> _Given exercise_
Copy out each line exactly; pictures stay out of the copy.

> _Scene script records_

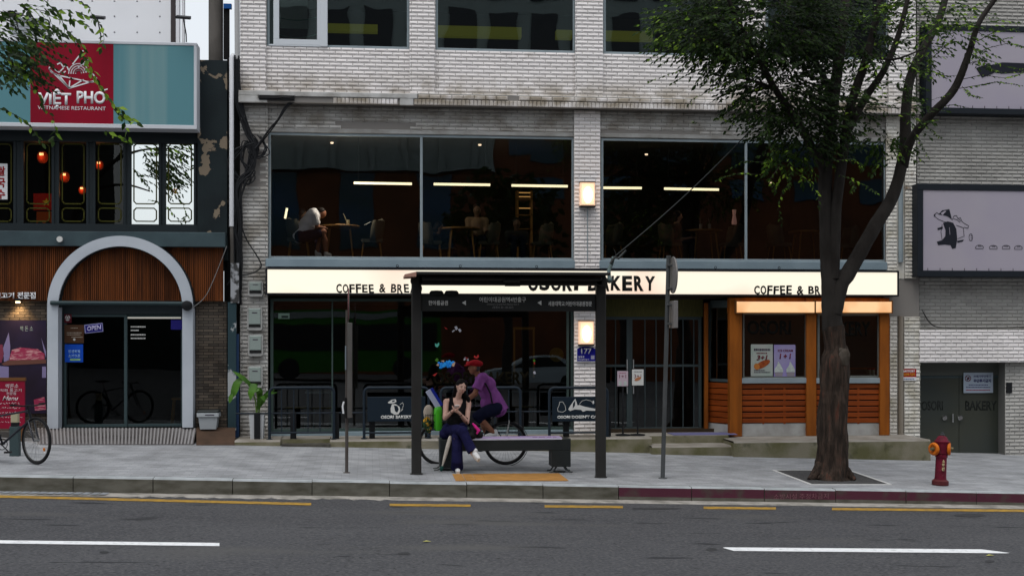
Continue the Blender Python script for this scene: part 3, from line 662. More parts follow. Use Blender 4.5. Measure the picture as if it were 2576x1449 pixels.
# door set
Yd = -.02; zt2 = Z(304,790,Yd); zb2 = Z(304,1076,Yd)
m = MB(); m.box(X(146,Yd), X(162,Yd), -.08, .06, zb2, sz0); m.box(X(462,Yd), X(478,Yd), -.08, .06, zb2, sz0); m.box(X(146,Yd), X(478,Yd), -.07, .06, zt2, sz0+.1); m.build('door_frame', mSlate, LB)
mDoorL = M('door_slate', (.045,.07,.075), .5)
for a, b in ((160,320),(314,463)):
    window(a, b, zb2+.02, zt2, Yd+(.0 if a < 200 else .03), .055, mat=mDoorL, gmat=mGlassL, parent=LB, name='sliding_door', fd=.05)
m = MB(); p0, p1 = P(127,762,-.46), P(474,764,-.46); m.tube([p0, p1], .042, 10); m.build('awning_roller', M('slate_roller', (.03,.05,.055), .45), LB, True)
m = MB(); p = P(471,769,-.47); m.lathe([(.03,-.09),(.095,-.07),(.095,.05),(.05,.06)], p, 18, 'Y'); m.build('awning_crank', mBlack, LB, True)
# two small ramps
def ramp(name, u0, u1, v0, v1, mat, label, cat, ridges=0, sl=0):
    m = MB(); a, b = P(u0, v0, -.35), P(u1, v0, -.35); z0 = min(a.z, b.z); c, d = G(u0+sl*.4, v1), G(u1-sl, v1)
    q = [(a.x,-.35,a.z),(b.x,-.35,b.z),(d.x,d.y,d.z+.008),(c.x,c.y,c.z+.008)]
    m.quad(*q); m.quad(*[(x_, y_, -.2) for x_, y_, z_ in q[::-1]])
    for i in range(4): e, f = q[i], q[(i+1) % 4]; m.quad(e, f, (f[0],f[1],-.2), (e[0],e[1],-.2))
    for i in range(ridges):
        f = (i+.5)/ridges; t0 = Vector(q[0]).lerp(Vector(q[1]), f); t1 = Vector(q[3]).lerp(Vector(q[2]), f); m.mi = 1
        m.bar(t0+Vector((0,0,.006)), t1+Vector((0,0,.006)), .03, .014)
    return tag(m.build(name, mat), label, cat)
ramp('entrance_ramp', 92, 494, 1077, 1119, [M('ramp_steel', (.17,.16,.16), .5, .3, col2=(.11,.10,.10), vs=3), M('ramp_ridge', (.30,.29,.29), .45, .3)], 'ribbed metal ramp leading up to the arched doorway', 'ramp', 44, 8)
ramp('wooden_ramp', 494, 592, 1075, 1120, M('worn_brown_wood', (.075,.045,.03), .85, col2=(.05,.032,.022), vs=4, bump=.3), 'worn dark brown ramp beside the metal ramp', 'ramp')
# cafe at far left: plinth below brick
m = MB(); m.box(LX0, X(122,-.1), -.35, .1, -.2, Z(60,1085,-.3)); m.build('plinth', M('plinth_stone', (.10,.095,.09), .9), LB)
# ------------------------------------------------------------------ signs and lamps
mInk = M('sign_ink_black', (.012,.012,.012), .6); mWhite = M('sign_white', (.75,.76,.78), .5); mCream = M('cream_print', (.6,.6,.58), .5)
def base(u, v, Y): p = P(u, v, Y); return (p.x, p.y, p.z)
def panel(mb, u0, v0, u1, v1, Y0, Y1):
    a = P(u0, v1, Y0); b = P(u1, v0, Y0); um = (u0+u1)/2
    mb.box(a.x, b.x, Y0, Y1, Z(um, v1, Y0), Z(um, v0, Y0)); return mb
def poly(mb, pts, Y, d=.003):
    mb.prism([(P(u, v, Y).x, P(u, v, Y).z) for u, v in pts], Y-d, Y); return mb
def lines(mb, pts, Y, w, d=.003):
    mb.stroke([(P(u, v, Y).x, P(u, v, Y).z) for u, v in pts], w*S(pts[0][0], Y), Y-d, Y); return mb
def ovalp(cu, cv, ru, rv, a0=0, a1=360, n=24, rot=0):
    o = []
    for i in range(n+1):
        t = R(a0+(a1-a0)*i/n); x, y = ru*math.cos(t), rv*math.sin(t); c, s = math.cos(R(rot)), math.sin(R(rot)); o.append((cu+x*c-y*s, cv+x*s+y*c))
    return o
# pho restaurant sign box
PS = thing('restaurant_sign', 'large teal and red box sign above the dark restaurant windows', 'sign', base(250, 325, -.55)); Y = -.58
m = MB(); x0 = -12.2; x1 = X(495, Y); zb, zt = Z(250,322,Y), Z(250,103,Y); f = .055
m.cbox(x0, x1, Y, Y+.04, zb, zb+f+.02); m.cbox(x0, x1, Y, Y+.04, zt-f, zt); m.cbox(x1-f, x1, Y, Y+.04, zb+f+.02, zt-f); m.box(x0, x1, Y+.04, -.12, zb, zt); m.build('frame', M('sign_frame_white', (.60,.62,.66), .45), PS)
mTealS = M('faded_teal_sheet', (.105,.255,.29), .5, col2=(.20,.33,.34), vs=1.0, vd=3, lo=.5, hi=.75, stretch=(2.6,1,.06))
m = MB(); m.box(X(285,Y), x1-f, Y+.012, Y+.04, zb+f+.02, zt-f); m.box(x0, X(76,Y), Y+.012, Y+.04, zb+f+.02, zt-f); m.build('teal_panel', mTealS, PS)
m = MB(); m.box(X(76,Y), X(285,Y), Y+.009, Y+.041, zb+.03, zt-.03); m.build('red_panel', M('crimson_sheet', (.26,.004,.020), .6, col2=(.215,.004,.018), vs=1, stretch=(2,1,.1), spec=.12), PS)
text('VIỆT', 96, 224, 179, 272, Y+.006, mWhite, PS, bold=.035, depth=.0015); text('PHO', 193, 230, 265, 262, Y+.006, mWhite, PS, bold=.035, depth=.0015)
text('VIETNAMESE RESTAURANT', 95, 268, 266, 277, Y+.006, mWhite, PS, bold=.0, depth=.0015)
q = lambda x, y: (x*.26535, y*.26535)
m = MB(); Yq = Y+.008
for st in ([(470,640),(466,655),(490,690),(560,720),(700,748),(850,782),(900,775),(914,745),(880,705),(800,665)], [(470,660),(655,840),(905,765)], [(530,705),(655,838)], [(655,838),(662,770)], [(655,838),(790,760)], [(655,838),(560,715)],
           [(788,485),(690,610)], [(832,572),(745,640)], [(545,612),(575,598),(600,640),(628,618),(650,665)], [(520,660),(560,690),(600,650)], [(590,700),(620,680)], [(972,862),(1018,848)]):
    lines(m, [q(*k) for k in st], Yq, 3.2)
for r in (28, 50, 72, 94): lines(m, [q(*k) for k in ovalp(745, 700, r, r*1.0, 180, 352, 14)], Yq, 2.6)
m.build('bowl_emblem', mWhite, PS)
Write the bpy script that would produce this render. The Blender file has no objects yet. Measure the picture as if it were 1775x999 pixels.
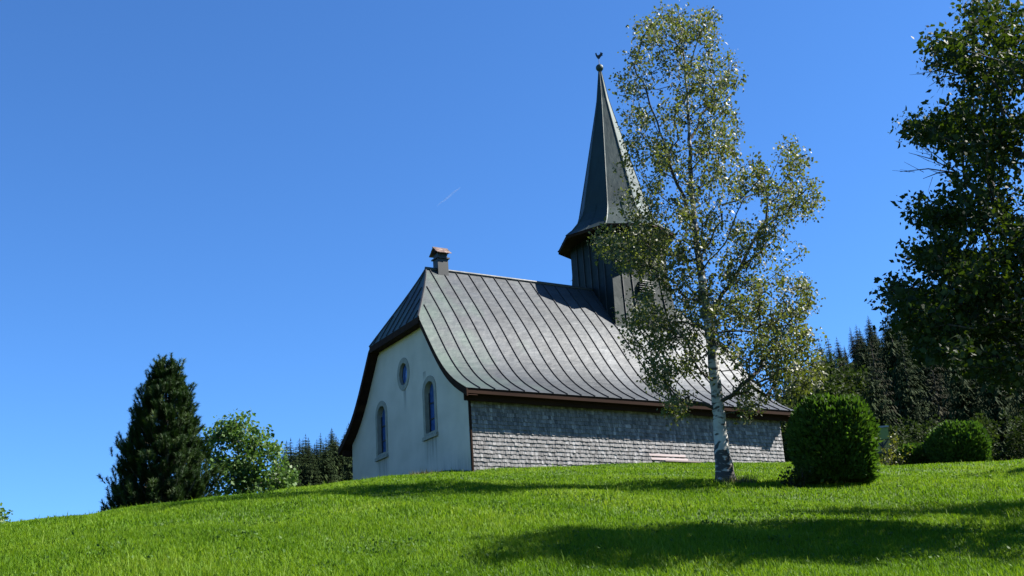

> _Correct result_
Continue the Blender Python script for this scene: part 3, from line 662. More parts follow. Use Blender 4.5. Measure the picture as if it were 2576x1449 pixels.
# door set
Yd = -.02; zt2 = Z(304,790,Yd); zb2 = Z(304,1076,Yd)
m = MB(); m.box(X(146,Yd), X(162,Yd), -.08, .06, zb2, sz0); m.box(X(462,Yd), X(478,Yd), -.08, .06, zb2, sz0); m.box(X(146,Yd), X(478,Yd), -.07, .06, zt2, sz0+.1); m.build('door_frame', mSlate, LB)
mDoorL = M('door_slate', (.045,.07,.075), .5)
for a, b in ((160,320),(314,463)):
    window(a, b, zb2+.02, zt2, Yd+(.0 if a < 200 else .03), .055, mat=mDoorL, gmat=mGlassL, parent=LB, name='sliding_door', fd=.05)
m = MB(); p0, p1 = P(127,762,-.46), P(474,764,-.46); m.tube([p0, p1], .042, 10); m.build('awning_roller', M('slate_roller', (.03,.05,.055), .45), LB, True)
m = MB(); p = P(471,769,-.47); m.lathe([(.03,-.09),(.095,-.07),(.095,.05),(.05,.06)], p, 18, 'Y'); m.build('awning_crank', mBlack, LB, True)
# two small ramps
def ramp(name, u0, u1, v0, v1, mat, label, cat, ridges=0, sl=0):
    m = MB(); a, b = P(u0, v0, -.35), P(u1, v0, -.35); z0 = min(a.z, b.z); c, d = G(u0+sl*.4, v1), G(u1-sl, v1)
    q = [(a.x,-.35,a.z),(b.x,-.35,b.z),(d.x,d.y,d.z+.008),(c.x,c.y,c.z+.008)]
    m.quad(*q); m.quad(*[(x_, y_, -.2) for x_, y_, z_ in q[::-1]])
    for i in range(4): e, f = q[i], q[(i+1) % 4]; m.quad(e, f, (f[0],f[1],-.2), (e[0],e[1],-.2))
    for i in range(ridges):
        f = (i+.5)/ridges; t0 = Vector(q[0]).lerp(Vector(q[1]), f); t1 = Vector(q[3]).lerp(Vector(q[2]), f); m.mi = 1
        m.bar(t0+Vector((0,0,.006)), t1+Vector((0,0,.006)), .03, .014)
    return tag(m.build(name, mat), label, cat)
ramp('entrance_ramp', 92, 494, 1077, 1119, [M('ramp_steel', (.17,.16,.16), .5, .3, col2=(.11,.10,.10), vs=3), M('ramp_ridge', (.30,.29,.29), .45, .3)], 'ribbed metal ramp leading up to the arched doorway', 'ramp', 44, 8)
ramp('wooden_ramp', 494, 592, 1075, 1120, M('worn_brown_wood', (.075,.045,.03), .85, col2=(.05,.032,.022), vs=4, bump=.3), 'worn dark brown ramp beside the metal ramp', 'ramp')
# cafe at far left: plinth below brick
m = MB(); m.box(LX0, X(122,-.1), -.35, .1, -.2, Z(60,1085,-.3)); m.build('plinth', M('plinth_stone', (.10,.095,.09), .9), LB)
# ------------------------------------------------------------------ signs and lamps
mInk = M('sign_ink_black', (.012,.012,.012), .6); mWhite = M('sign_white', (.75,.76,.78), .5); mCream = M('cream_print', (.6,.6,.58), .5)
def base(u, v, Y): p = P(u, v, Y); return (p.x, p.y, p.z)
def panel(mb, u0, v0, u1, v1, Y0, Y1):
    a = P(u0, v1, Y0); b = P(u1, v0, Y0); um = (u0+u1)/2
    mb.box(a.x, b.x, Y0, Y1, Z(um, v1, Y0), Z(um, v0, Y0)); return mb
def poly(mb, pts, Y, d=.003):
    mb.prism([(P(u, v, Y).x, P(u, v, Y).z) for u, v in pts], Y-d, Y); return mb
def lines(mb, pts, Y, w, d=.003):
    mb.stroke([(P(u, v, Y).x, P(u, v, Y).z) for u, v in pts], w*S(pts[0][0], Y), Y-d, Y); return mb
def ovalp(cu, cv, ru, rv, a0=0, a1=360, n=24, rot=0):
    o = []
    for i in range(n+1):
        t = R(a0+(a1-a0)*i/n); x, y = ru*math.cos(t), rv*math.sin(t); c, s = math.cos(R(rot)), math.sin(R(rot)); o.append((cu+x*c-y*s, cv+x*s+y*c))
    return o
# pho restaurant sign box
PS = thing('restaurant_sign', 'large teal and red box sign above the dark restaurant windows', 'sign', base(250, 325, -.55)); Y = -.58
m = MB(); x0 = -12.2; x1 = X(495, Y); zb, zt = Z(250,322,Y), Z(250,103,Y); f = .055
m.cbox(x0, x1, Y, Y+.04, zb, zb+f+.02); m.cbox(x0, x1, Y, Y+.04, zt-f, zt); m.cbox(x1-f, x1, Y, Y+.04, zb+f+.02, zt-f); m.box(x0, x1, Y+.04, -.12, zb, zt); m.build('frame', M('sign_frame_white', (.60,.62,.66), .45), PS)
mTealS = M('faded_teal_sheet', (.105,.255,.29), .5, col2=(.20,.33,.34), vs=1.0, vd=3, lo=.5, hi=.75, stretch=(2.6,1,.06))
m = MB(); m.box(X(285,Y), x1-f, Y+.012, Y+.04, zb+f+.02, zt-f); m.box(x0, X(76,Y), Y+.012, Y+.04, zb+f+.02, zt-f); m.build('teal_panel', mTealS, PS)
m = MB(); m.box(X(76,Y), X(285,Y), Y+.009, Y+.041, zb+.03, zt-.03); m.build('red_panel', M('crimson_sheet', (.26,.004,.020), .6, col2=(.215,.004,.018), vs=1, stretch=(2,1,.1), spec=.12), PS)
text('VIỆT', 96, 224, 179, 272, Y+.006, mWhite, PS, bold=.035, depth=.0015); text('PHO', 193, 230, 265, 262, Y+.006, mWhite, PS, bold=.035, depth=.0015)
text('VIETNAMESE RESTAURANT', 95, 268, 266, 277, Y+.006, mWhite, PS, bold=.0, depth=.0015)
q = lambda x, y: (x*.26535, y*.26535)
m = MB(); Yq = Y+.008
for st in ([(470,640),(466,655),(490,690),(560,720),(700,748),(850,782),(900,775),(914,745),(880,705),(800,665)], [(470,660),(655,840),(905,765)], [(530,705),(655,838)], [(655,838),(662,770)], [(655,838),(790,760)], [(655,838),(560,715)],
           [(788,485),(690,610)], [(832,572),(745,640)], [(545,612),(575,598),(600,640),(628,618),(650,665)], [(520,660),(560,690),(600,650)], [(590,700),(620,680)], [(972,862),(1018,848)]):
    lines(m, [q(*k) for k in st], Yq, 3.2)
for r in (28, 50, 72, 94): lines(m, [q(*k) for k in ovalp(745, 700, r, r*1.0, 180, 352, 14)], Yq, 2.6)
m.build('bowl_emblem', mWhite, PS)
Write the bpy script that would produce this render. The Blender file has no objects yet. Measure the picture as if it were 1775x999 pixels.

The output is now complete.